> [The exercise] Quote every line from the top of the listing down to and including the line that contains "return link(o)".

> [Dataset section]

★ ★ ★ ★

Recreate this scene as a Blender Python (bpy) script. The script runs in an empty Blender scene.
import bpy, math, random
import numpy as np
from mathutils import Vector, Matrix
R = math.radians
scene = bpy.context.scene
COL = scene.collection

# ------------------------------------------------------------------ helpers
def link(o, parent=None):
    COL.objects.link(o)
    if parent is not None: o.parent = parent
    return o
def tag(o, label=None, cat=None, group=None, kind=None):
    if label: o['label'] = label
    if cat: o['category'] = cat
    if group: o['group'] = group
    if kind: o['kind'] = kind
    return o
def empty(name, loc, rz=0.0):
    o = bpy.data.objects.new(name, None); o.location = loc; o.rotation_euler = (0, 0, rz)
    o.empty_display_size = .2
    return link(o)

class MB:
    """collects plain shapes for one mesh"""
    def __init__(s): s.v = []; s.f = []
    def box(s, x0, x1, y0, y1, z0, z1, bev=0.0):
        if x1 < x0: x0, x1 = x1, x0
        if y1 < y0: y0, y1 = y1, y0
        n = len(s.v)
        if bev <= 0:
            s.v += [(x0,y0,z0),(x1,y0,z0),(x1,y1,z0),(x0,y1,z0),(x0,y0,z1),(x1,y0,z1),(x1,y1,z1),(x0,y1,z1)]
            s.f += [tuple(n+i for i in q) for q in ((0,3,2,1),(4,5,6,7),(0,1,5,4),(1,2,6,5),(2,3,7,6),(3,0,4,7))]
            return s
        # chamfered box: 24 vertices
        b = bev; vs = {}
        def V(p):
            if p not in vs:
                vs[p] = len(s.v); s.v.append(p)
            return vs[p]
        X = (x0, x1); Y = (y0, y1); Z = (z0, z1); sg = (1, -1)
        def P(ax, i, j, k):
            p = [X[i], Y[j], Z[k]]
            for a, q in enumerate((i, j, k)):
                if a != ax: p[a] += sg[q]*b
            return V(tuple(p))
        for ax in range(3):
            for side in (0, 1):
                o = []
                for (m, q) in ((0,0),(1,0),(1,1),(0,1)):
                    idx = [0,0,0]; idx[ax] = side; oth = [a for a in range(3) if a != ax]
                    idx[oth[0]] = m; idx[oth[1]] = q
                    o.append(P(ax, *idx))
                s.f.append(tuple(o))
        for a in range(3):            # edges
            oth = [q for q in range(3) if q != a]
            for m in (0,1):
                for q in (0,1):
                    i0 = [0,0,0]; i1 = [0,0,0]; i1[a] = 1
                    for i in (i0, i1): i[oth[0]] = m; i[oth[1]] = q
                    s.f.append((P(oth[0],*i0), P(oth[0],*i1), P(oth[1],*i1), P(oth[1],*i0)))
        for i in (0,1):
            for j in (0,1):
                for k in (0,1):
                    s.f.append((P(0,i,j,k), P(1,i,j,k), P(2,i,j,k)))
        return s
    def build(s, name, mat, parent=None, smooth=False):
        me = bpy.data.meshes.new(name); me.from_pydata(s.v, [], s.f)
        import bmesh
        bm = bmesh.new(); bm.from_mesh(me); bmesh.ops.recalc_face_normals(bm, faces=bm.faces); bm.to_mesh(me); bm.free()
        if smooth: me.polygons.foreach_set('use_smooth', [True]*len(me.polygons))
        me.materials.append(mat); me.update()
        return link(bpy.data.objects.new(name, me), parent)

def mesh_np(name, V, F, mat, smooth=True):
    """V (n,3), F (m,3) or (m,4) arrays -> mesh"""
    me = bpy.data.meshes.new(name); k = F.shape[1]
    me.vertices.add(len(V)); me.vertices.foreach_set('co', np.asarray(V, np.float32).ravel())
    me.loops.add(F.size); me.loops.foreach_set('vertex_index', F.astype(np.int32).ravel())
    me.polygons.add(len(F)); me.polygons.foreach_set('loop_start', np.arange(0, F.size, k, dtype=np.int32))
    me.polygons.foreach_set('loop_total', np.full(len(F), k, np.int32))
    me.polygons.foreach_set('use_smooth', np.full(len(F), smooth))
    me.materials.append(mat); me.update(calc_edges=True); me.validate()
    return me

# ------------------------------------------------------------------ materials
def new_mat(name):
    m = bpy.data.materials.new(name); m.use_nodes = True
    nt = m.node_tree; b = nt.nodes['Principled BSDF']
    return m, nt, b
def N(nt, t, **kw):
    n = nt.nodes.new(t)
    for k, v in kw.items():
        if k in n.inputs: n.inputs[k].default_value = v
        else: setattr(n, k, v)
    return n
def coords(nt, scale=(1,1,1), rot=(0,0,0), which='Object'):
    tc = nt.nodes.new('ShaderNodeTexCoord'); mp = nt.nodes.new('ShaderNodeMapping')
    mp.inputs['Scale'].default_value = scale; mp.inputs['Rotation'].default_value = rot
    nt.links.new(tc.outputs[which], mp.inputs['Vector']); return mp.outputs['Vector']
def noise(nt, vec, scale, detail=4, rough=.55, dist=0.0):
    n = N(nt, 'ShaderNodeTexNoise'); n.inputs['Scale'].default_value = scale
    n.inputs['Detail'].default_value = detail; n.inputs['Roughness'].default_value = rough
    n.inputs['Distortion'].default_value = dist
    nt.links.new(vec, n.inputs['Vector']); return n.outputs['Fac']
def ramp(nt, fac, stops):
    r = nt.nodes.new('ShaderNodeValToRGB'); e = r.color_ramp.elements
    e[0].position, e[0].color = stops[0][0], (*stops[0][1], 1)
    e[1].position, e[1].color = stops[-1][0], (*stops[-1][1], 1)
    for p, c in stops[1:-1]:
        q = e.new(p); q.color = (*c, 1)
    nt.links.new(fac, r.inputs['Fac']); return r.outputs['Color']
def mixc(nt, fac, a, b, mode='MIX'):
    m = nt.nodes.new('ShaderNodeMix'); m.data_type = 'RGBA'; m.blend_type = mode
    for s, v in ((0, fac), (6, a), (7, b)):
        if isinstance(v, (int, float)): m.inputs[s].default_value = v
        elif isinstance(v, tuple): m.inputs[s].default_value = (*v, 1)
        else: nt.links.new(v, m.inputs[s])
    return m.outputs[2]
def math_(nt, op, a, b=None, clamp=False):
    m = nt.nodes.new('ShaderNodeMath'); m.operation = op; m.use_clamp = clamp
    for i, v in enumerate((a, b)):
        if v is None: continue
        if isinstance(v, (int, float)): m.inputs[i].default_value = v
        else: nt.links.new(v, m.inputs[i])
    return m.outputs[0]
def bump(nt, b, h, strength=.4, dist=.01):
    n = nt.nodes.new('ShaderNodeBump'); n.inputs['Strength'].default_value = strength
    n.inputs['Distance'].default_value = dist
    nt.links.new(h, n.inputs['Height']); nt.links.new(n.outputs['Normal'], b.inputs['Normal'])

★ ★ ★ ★

> [Written response]
Recreate this scene as a Blender Python (bpy) script. The script runs in an empty Blender scene.
import bpy, math, random
import numpy as np
from mathutils import Vector, Matrix
R = math.radians
scene = bpy.context.scene
COL = scene.collection

# ------------------------------------------------------------------ helpers
def link(o, parent=None):
    COL.objects.link(o)
    if parent is not None: o.parent = parent
    return o
def tag(o, label=None, cat=None, group=None, kind=None):
    if label: o['label'] = label
    if cat: o['category'] = cat
    if group: o['group'] = group
    if kind: o['kind'] = kind
    return o
def empty(name, loc, rz=0.0):
    o = bpy.data.objects.new(name, None); o.location = loc; o.rotation_euler = (0, 0, rz)
    o.empty_display_size = .2
    return link(o)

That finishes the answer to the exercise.